┏━━

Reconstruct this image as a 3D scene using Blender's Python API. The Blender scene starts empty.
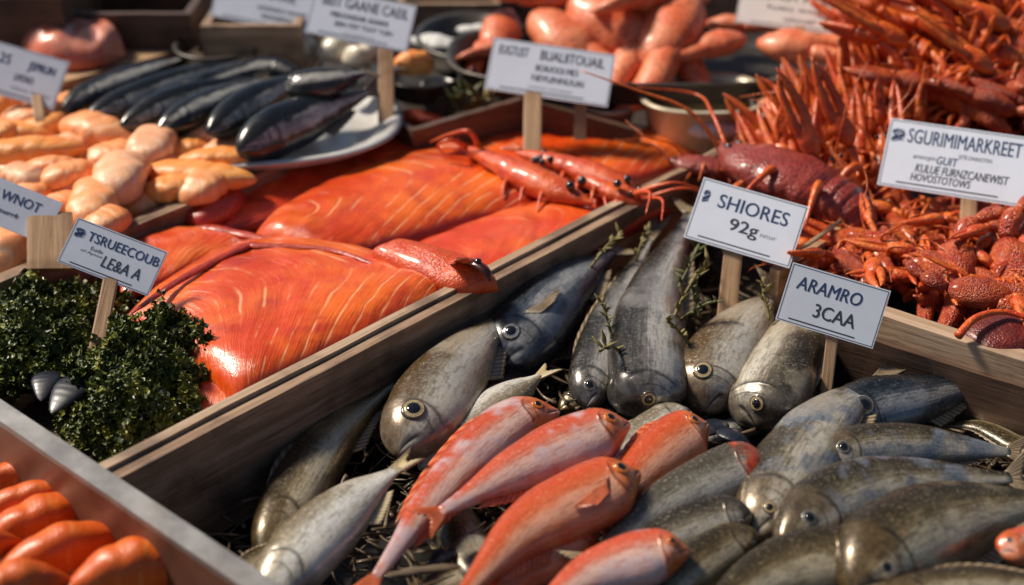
import bpy, bmesh, math, random
from mathutils import Vector, Matrix, noise
R = math.radians
random.seed(7)
scene = bpy.context.scene
C = scene.collection

# ---------------------------------------------------------------- camera, sky, sun, exposure
W_PX, H_PX, F_PX = 1024, 585, 1382.0
PITCH = R(28.0); CAM_H = 0.80
cam_d = bpy.data.cameras.new('camera'); cam = bpy.data.objects.new('camera', cam_d); C.objects.link(cam)
cam.location = (0, 0, CAM_H); cam.rotation_euler = (R(90) - PITCH, 0, 0)
cam_d.sensor_width = 36.0; cam_d.lens = 36.0 * F_PX / W_PX
cam_d.clip_start = 0.02; cam_d.clip_end = 200
cam_d.dof.use_dof = True; cam_d.dof.focus_distance = 1.36; cam_d.dof.aperture_fstop = 2.7
scene.camera = cam
SUN_DIR = Vector((-0.55, 0.24, 0.66)).normalized()          # from the scene towards the sun
w = bpy.data.worlds.new('World'); scene.world = w; w.use_nodes = True
nt = w.node_tree
sky = nt.nodes.new('ShaderNodeTexSky'); sky.sky_type = 'NISHITA'; sky.sun_disc = False
sky.sun_elevation = math.asin(SUN_DIR.z); sky.sun_rotation = math.atan2(SUN_DIR.x, SUN_DIR.y)
nt.links.new(sky.outputs[0], nt.nodes['Background'].inputs[0])
nt.nodes['Background'].inputs[1].default_value = 0.05
sd = bpy.data.lights.new('sun', 'SUN'); sun = bpy.data.objects.new('sun', sd); C.objects.link(sun)
sd.energy = 5.0; sd.angle = R(11); sd.color = (1.0, 0.89, 0.74)
sun.rotation_euler = SUN_DIR.to_track_quat('Z', 'Y').to_euler()
scene.view_settings.view_transform = 'Standard'; scene.view_settings.look = 'None'
scene.view_settings.exposure = 0.13; scene.view_settings.gamma = 1.0

# ---------------------------------------------------------------- helpers
FWD = Vector((0, math.cos(PITCH), -math.sin(PITCH))); UPV = Vector((0, math.sin(PITCH), math.cos(PITCH)))
CAMP = Vector((0, 0, CAM_H)); UP = Vector((0, 0, 1))
def ray(px, py): return Vector((1, 0, 0)) * ((px - W_PX/2)/F_PX) + UPV * (-(py - H_PX/2)/F_PX) + FWD
def at(px, py, z=0.0):                                       # the point of the level plane z seen at that pixel of the photo
    d = ray(px, py); return CAMP + d * ((z - CAM_H) / d.z)
def mpp(p): return (p - CAMP).dot(FWD) / F_PX                # metres per pixel at a point
def lerp(a, b, t): return a + (b - a) * t
def sstep(a, b, x):
    t = min(1, max(0, (x - a)/(b - a))); return t*t*(3 - 2*t)
def curve(tab, t):                                           # smooth 1-D table
    n = len(tab)
    if t <= tab[0][0]: return tab[0][1]
    if t >= tab[-1][0]: return tab[-1][1]
    for i in range(n - 1):
        if t <= tab[i+1][0]:
            x0, y0 = tab[i]; x1, y1 = tab[i+1]; h = x1 - x0
            def sl(k):
                if k == 0: return (tab[1][1]-tab[0][1])/(tab[1][0]-tab[0][0])
                if k == n-1: return (tab[-1][1]-tab[-2][1])/(tab[-1][0]-tab[-2][0])
                return (tab[k+1][1]-tab[k-1][1])/(tab[k+1][0]-tab[k-1][0])
            m0, m1 = sl(i)*h, sl(i+1)*h; s = (t - x0)/h
            return (2*s**3-3*s*s+1)*y0 + (s**3-2*s*s+s)*m0 + (-2*s**3+3*s*s)*y1 + (s**3-s*s)*m1
def path(pts, t):                                            # Catmull-Rom through points, t in 0..1
    n = len(pts) - 1
    if n == 0: return pts[0].copy()
    s = min(max(t, 0), 1) * n; i = min(int(s), n - 1); f = s - i
    p1, p2 = pts[i], pts[i+1]
    p0 = pts[i-1] if i > 0 else p1*2 - p2
    p3 = pts[i+2] if i + 2 <= n else p2*2 - p1
    return 0.5*((2*p1) + (p2-p0)*f + (2*p0-5*p1+4*p2-p3)*f*f + (3*p1-p0-3*p2+p3)*f**3)

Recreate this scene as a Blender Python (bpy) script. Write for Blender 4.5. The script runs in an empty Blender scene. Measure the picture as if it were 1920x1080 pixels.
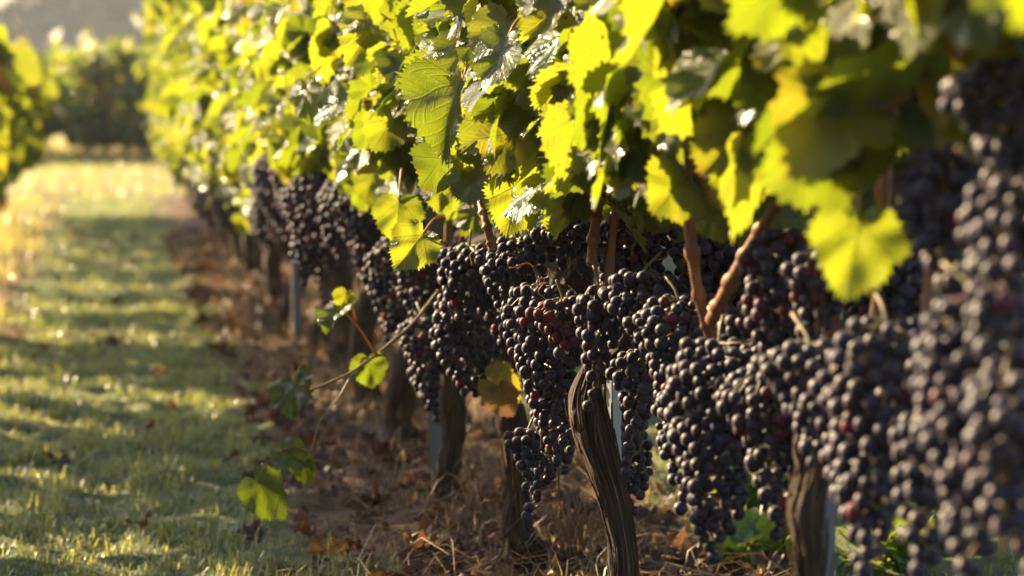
import bpy, bmesh, math, random
import numpy as np
from mathutils import Vector, Matrix, noise as mnoise

random.seed(7)
RNG = np.random.default_rng(11)
S = bpy.context.scene
COL = S.collection
R = math.radians

# ------------------------------------------------------------------ camera
CAM_Z = 0.62
YAW, PITCH = math.atan(760 / 5600), math.atan(350 / 5600)
FPX = 5600.0
cam_d = bpy.data.cameras.new("camera")
cam = bpy.data.objects.new("camera", cam_d)
COL.objects.link(cam)
cam.location = (0, 0, CAM_Z)
cam.rotation_euler = (math.pi / 2 - PITCH, 0, -YAW)
cam_d.sensor_width = 36
cam_d.lens = FPX / 1920 * 36
cam_d.clip_start = 0.05
cam_d.clip_end = 3000
cam_d.dof.use_dof = True
cam_d.dof.focus_distance = 3.2
cam_d.dof.aperture_fstop = 7.6
S.camera = cam
CP, SP, CY, SY = math.cos(PITCH), math.sin(PITCH), math.cos(YAW), math.sin(YAW)
FWD = np.array((SY * CP, CY * CP, -SP))
RIGHT = np.array((CY, -SY, 0.0))
UP = np.array((SY * SP, CY * SP, CP))


def at(px, py, d):
    """World point seen at photograph pixel (px, py), d metres deep."""
    return np.array((0, 0, CAM_Z)) + FWD * d + RIGHT * ((px - 960) / FPX * d) - UP * ((py - 540) / FPX * d)


# ------------------------------------------------------------------ world, sun, exposure
SUN_AZ, SUN_EL = R(43), R(25)            # azimuth to the left of the row direction (+Y)
SUN = np.array((-math.sin(SUN_AZ) * math.cos(SUN_EL), math.cos(SUN_AZ) * math.cos(SUN_EL), math.sin(SUN_EL)))
w = bpy.data.worlds.new("World")
S.world = w
w.use_nodes = True
nt = w.node_tree
nt.nodes.clear()
wo = nt.nodes.new("ShaderNodeOutputWorld")
bg = nt.nodes.new("ShaderNodeBackground")
sky = nt.nodes.new("ShaderNodeTexSky")
sky.sky_type = 'NISHITA'
sky.sun_disc = False
sky.sun_elevation = SUN_EL
sky.sun_rotation = -SUN_AZ
sky.dust_density = 2.0
bg.inputs[1].default_value = 0.075
nt.links.new(sky.outputs[0], bg.inputs[0])
nt.links.new(bg.outputs[0], wo.inputs[0])
sl = bpy.data.lights.new("sun", 'SUN')
sl.energy = 5.0
sl.angle = R(0.5)
sl.color = (1.0, 0.75, 0.43)
so = bpy.data.objects.new("sun", sl)
COL.objects.link(so)
so.rotation_euler = Vector(-SUN).to_track_quat('-Z', 'Y').to_euler()
so.location = (-5, 8, 6)
S.view_settings.view_transform = 'Standard'
S.view_settings.look = 'None'
S.view_settings.gamma = 1
S.view_settings.exposure = 2.25
S.render.engine = 'CYCLES'
S.cycles.use_denoising = True
S.cycles.max_bounces = 7
S.cycles.diffuse_bounces = 4
S.cycles.glossy_bounces = 3
S.cycles.transmission_bounces = 5
S.cycles.transparent_max_bounces = 4
S.cycles.volume_bounces = 0
S.cycles.sample_clamp_indirect = 4
S.cycles.caustics_reflective = False
S.cycles.caustics_refractive = False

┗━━

→ **EXERCISE DETAILS**:
Reproduce the material word for word, minus the images.

→ **COMPLETED EXERCISE**:
Reconstruct this image as a 3D scene using Blender's Python API. The Blender scene starts empty.
import bpy, bmesh, math, random
from mathutils import Vector, Matrix, noise
R = math.radians
random.seed(7)
scene = bpy.context.scene
C = scene.collection

# ---------------------------------------------------------------- camera, sky, sun, exposure
W_PX, H_PX, F_PX = 1024, 585, 1382.0
PITCH = R(28.0); CAM_H = 0.80
cam_d = bpy.data.cameras.new('camera'); cam = bpy.data.objects.new('camera', cam_d); C.objects.link(cam)
cam.location = (0, 0, CAM_H); cam.rotation_euler = (R(90) - PITCH, 0, 0)
cam_d.sensor_width = 36.0; cam_d.lens = 36.0 * F_PX / W_PX
cam_d.clip_start = 0.02; cam_d.clip_end = 200
cam_d.dof.use_dof = True; cam_d.dof.focus_distance = 1.36; cam_d.dof.aperture_fstop = 2.7
scene.camera = cam
SUN_DIR = Vector((-0.55, 0.24, 0.66)).normalized()          # from the scene towards the sun
w = bpy.data.worlds.new('World'); scene.world = w; w.use_nodes = True
nt = w.node_tree
sky = nt.nodes.new('ShaderNodeTexSky'); sky.sky_type = 'NISHITA'; sky.sun_disc = False
sky.sun_elevation = math.asin(SUN_DIR.z); sky.sun_rotation = math.atan2(SUN_DIR.x, SUN_DIR.y)
nt.links.new(sky.outputs[0], nt.nodes['Background'].inputs[0])
nt.nodes['Background'].inputs[1].default_value = 0.05
sd = bpy.data.lights.new('sun', 'SUN'); sun = bpy.data.objects.new('sun', sd); C.objects.link(sun)
sd.energy = 5.0; sd.angle = R(11); sd.color = (1.0, 0.89, 0.74)
sun.rotation_euler = SUN_DIR.to_track_quat('Z', 'Y').to_euler()
scene.view_settings.view_transform = 'Standard'; scene.view_settings.look = 'None'
scene.view_settings.exposure = 0.13; scene.view_settings.gamma = 1.0

# ---------------------------------------------------------------- helpers
FWD = Vector((0, math.cos(PITCH), -math.sin(PITCH))); UPV = Vector((0, math.sin(PITCH), math.cos(PITCH)))
CAMP = Vector((0, 0, CAM_H)); UP = Vector((0, 0, 1))
def ray(px, py): return Vector((1, 0, 0)) * ((px - W_PX/2)/F_PX) + UPV * (-(py - H_PX/2)/F_PX) + FWD
def at(px, py, z=0.0):                                       # the point of the level plane z seen at that pixel of the photo
    d = ray(px, py); return CAMP + d * ((z - CAM_H) / d.z)
def mpp(p): return (p - CAMP).dot(FWD) / F_PX                # metres per pixel at a point
def lerp(a, b, t): return a + (b - a) * t
def sstep(a, b, x):
    t = min(1, max(0, (x - a)/(b - a))); return t*t*(3 - 2*t)
def curve(tab, t):                                           # smooth 1-D table
    n = len(tab)
    if t <= tab[0][0]: return tab[0][1]
    if t >= tab[-1][0]: return tab[-1][1]
    for i in range(n - 1):
        if t <= tab[i+1][0]:
            x0, y0 = tab[i]; x1, y1 = tab[i+1]; h = x1 - x0
            def sl(k):
                if k == 0: return (tab[1][1]-tab[0][1])/(tab[1][0]-tab[0][0])
                if k == n-1: return (tab[-1][1]-tab[-2][1])/(tab[-1][0]-tab[-2][0])
                return (tab[k+1][1]-tab[k-1][1])/(tab[k+1][0]-tab[k-1][0])
            m0, m1 = sl(i)*h, sl(i+1)*h; s = (t - x0)/h
            return (2*s**3-3*s*s+1)*y0 + (s**3-2*s*s+s)*m0 + (-2*s**3+3*s*s)*y1 + (s**3-s*s)*m1
def path(pts, t):                                            # Catmull-Rom through points, t in 0..1
    n = len(pts) - 1
    if n == 0: return pts[0].copy()
    s = min(max(t, 0), 1) * n; i = min(int(s), n - 1); f = s - i
    p1, p2 = pts[i], pts[i+1]
    p0 = pts[i-1] if i > 0 else p1*2 - p2
    p3 = pts[i+2] if i + 2 <= n else p2*2 - p1
    return 0.5*((2*p1) + (p2-p0)*f + (2*p0-5*p1+4*p2-p3)*f*f + (3*p1-p0-3*p2+p3)*f**3)

Recreate this scene as a Blender Python (bpy) script. Write for Blender 4.5. The script runs in an empty Blender scene. Measure the picture as if it were 1920x1080 pixels.
import bpy, bmesh, math, random
import numpy as np
from mathutils import Vector, Matrix, noise as mnoise

random.seed(7)
RNG = np.random.default_rng(11)
S = bpy.context.scene
COL = S.collection
R = math.radians

# ------------------------------------------------------------------ camera
CAM_Z = 0.62
YAW, PITCH = math.atan(760 / 5600), math.atan(350 / 5600)
FPX = 5600.0
cam_d = bpy.data.cameras.new("camera")
cam = bpy.data.objects.new("camera", cam_d)
COL.objects.link(cam)
cam.location = (0, 0, CAM_Z)
cam.rotation_euler = (math.pi / 2 - PITCH, 0, -YAW)
cam_d.sensor_width = 36
cam_d.lens = FPX / 1920 * 36
cam_d.clip_start = 0.05
cam_d.clip_end = 3000
cam_d.dof.use_dof = True
cam_d.dof.focus_distance = 3.2
cam_d.dof.aperture_fstop = 7.6
S.camera = cam
CP, SP, CY, SY = math.cos(PITCH), math.sin(PITCH), math.cos(YAW), math.sin(YAW)
FWD = np.array((SY * CP, CY * CP, -SP))
RIGHT = np.array((CY, -SY, 0.0))
UP = np.array((SY * SP, CY * SP, CP))


def at(px, py, d):
    """World point seen at photograph pixel (px, py), d metres deep."""
    return np.array((0, 0, CAM_Z)) + FWD * d + RIGHT * ((px - 960) / FPX * d) - UP * ((py - 540) / FPX * d)


# ------------------------------------------------------------------ world, sun, exposure
SUN_AZ, SUN_EL = R(43), R(25)            # azimuth to the left of the row direction (+Y)
SUN = np.array((-math.sin(SUN_AZ) * math.cos(SUN_EL), math.cos(SUN_AZ) * math.cos(SUN_EL), math.sin(SUN_EL)))
w = bpy.data.worlds.new("World")
S.world = w
w.use_nodes = True
nt = w.node_tree
nt.nodes.clear()
wo = nt.nodes.new("ShaderNodeOutputWorld")
bg = nt.nodes.new("ShaderNodeBackground")
sky = nt.nodes.new("ShaderNodeTexSky")
sky.sky_type = 'NISHITA'
sky.sun_disc = False
sky.sun_elevation = SUN_EL
sky.sun_rotation = -SUN_AZ
sky.dust_density = 2.0
bg.inputs[1].default_value = 0.075
nt.links.new(sky.outputs[0], bg.inputs[0])
nt.links.new(bg.outputs[0], wo.inputs[0])
sl = bpy.data.lights.new("sun", 'SUN')
sl.energy = 5.0
sl.angle = R(0.5)
sl.color = (1.0, 0.75, 0.43)
so = bpy.data.objects.new("sun", sl)
COL.objects.link(so)
so.rotation_euler = Vector(-SUN).to_track_quat('-Z', 'Y').to_euler()
so.location = (-5, 8, 6)
S.view_settings.view_transform = 'Standard'
S.view_settings.look = 'None'
S.view_settings.gamma = 1
S.view_settings.exposure = 2.25
S.render.engine = 'CYCLES'
S.cycles.use_denoising = True
S.cycles.max_bounces = 7
S.cycles.diffuse_bounces = 4
S.cycles.glossy_bounces = 3
S.cycles.transmission_bounces = 5
S.cycles.transparent_max_bounces = 4
S.cycles.volume_bounces = 0
S.cycles.sample_clamp_indirect = 4
S.cycles.caustics_reflective = False
S.cycles.caustics_refractive = False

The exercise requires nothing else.